New course for special combat units
WASHINGTON — Not long after Adm. William McRaven oversaw the mission to kill Osama bin Laden, he was put in charge of the nation’s entire contingent of special operations forces and set to work revamping them to face a widening array of new threats as America’s combat role in the Middle East and Southwest Asia winds down.
His efforts to apply the lessons learned from more than a decade of fighting in the shadows of the larger wars in Iraq and Afghanistan have high-level support from a White House and Pentagon eager to avoid large-scale foreign interventions and to encourage allies to assume more of the burden of combating extremism and instability.

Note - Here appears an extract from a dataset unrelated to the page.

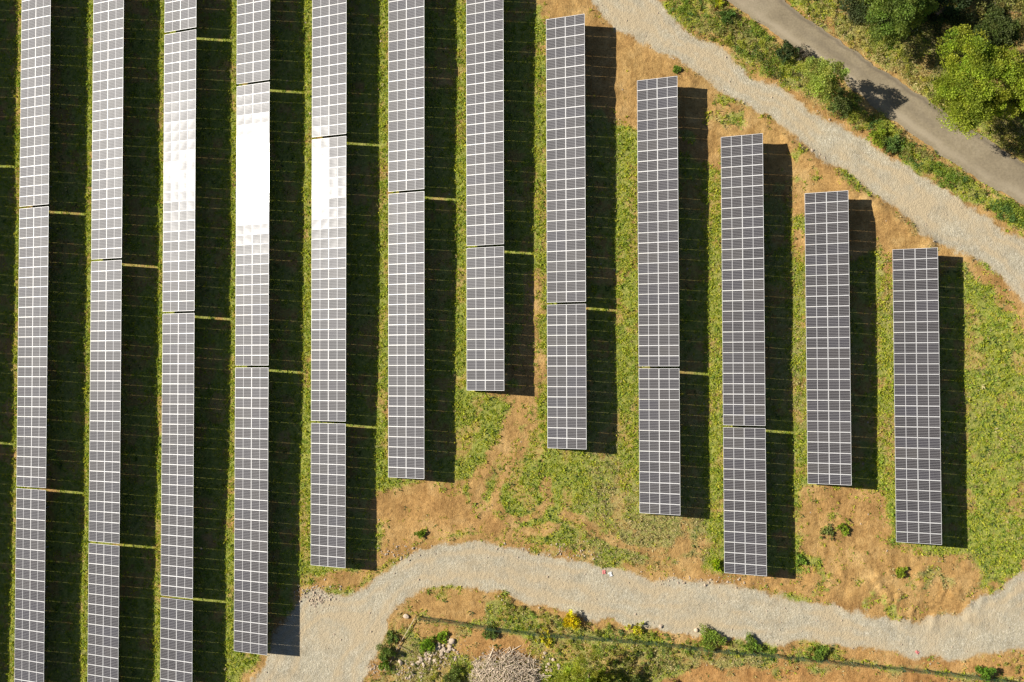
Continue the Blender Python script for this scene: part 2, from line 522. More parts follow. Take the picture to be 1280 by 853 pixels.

McRaven’s goal is to recast the Special Operations Command from its popular image of commandos killing or capturing terrorists and expand a force capable of carrying out a range of missions short of combat — including training foreign militaries to counter terrorists, drug traffickers and insurgents, gathering intelligence and assessing pending risks, and advising embassies on security. Critics emerge
But along the way, the ambitious University of Texas graduate who grew up in San Antonio has run into critics who say he is overreaching, or as one congressional critic put it, “empire building” at a time when the military is shrinking its footprint in Afghanistan and refocusing on other hot spots around the world.
Congress has blocked, at least temporarily, an idea to consolidate several hundred of the command’s Washingtonbased staff members in a $10 million-a-year satellite office here, saying it would violate spending limits on such offices.
At the same time, McRaven also has faced criticism that he is encroaching on the turf of the military’s traditionally powerful regional commanders.
Shortly before leaving the Pentagon, former Defense Secretary Leon Panetta granted McRaven new authority to make staffing decisions in the special operations units assigned to the regional commanders.
While they will still have the final say on missions in their region, McRaven will now have the ability to allocate the much sought-after 11,000 deployed special operations forces where he determines intelligence and world events indicate they are most needed.
“I don’t command and control anything,” McRaven said in an interview. “I hope to be able to influence some of their decisions. But I’m not going to move pieces around the chessboard.” Efficiency move
As for the office he has sought in Washington, McRaven couches his plans to consolidate the command’s disparate operations into a new “National Capital Region” office in similar reformminded terms, telling Congress in April that it would “better support coordination and decision-making” with other federal agencies.
Supporters described the plan as an efficiency move for the 373 people serving as liaison officers scattered in dozens of executive branch departments and the intelligence community, as well as members of a legislative affairs office.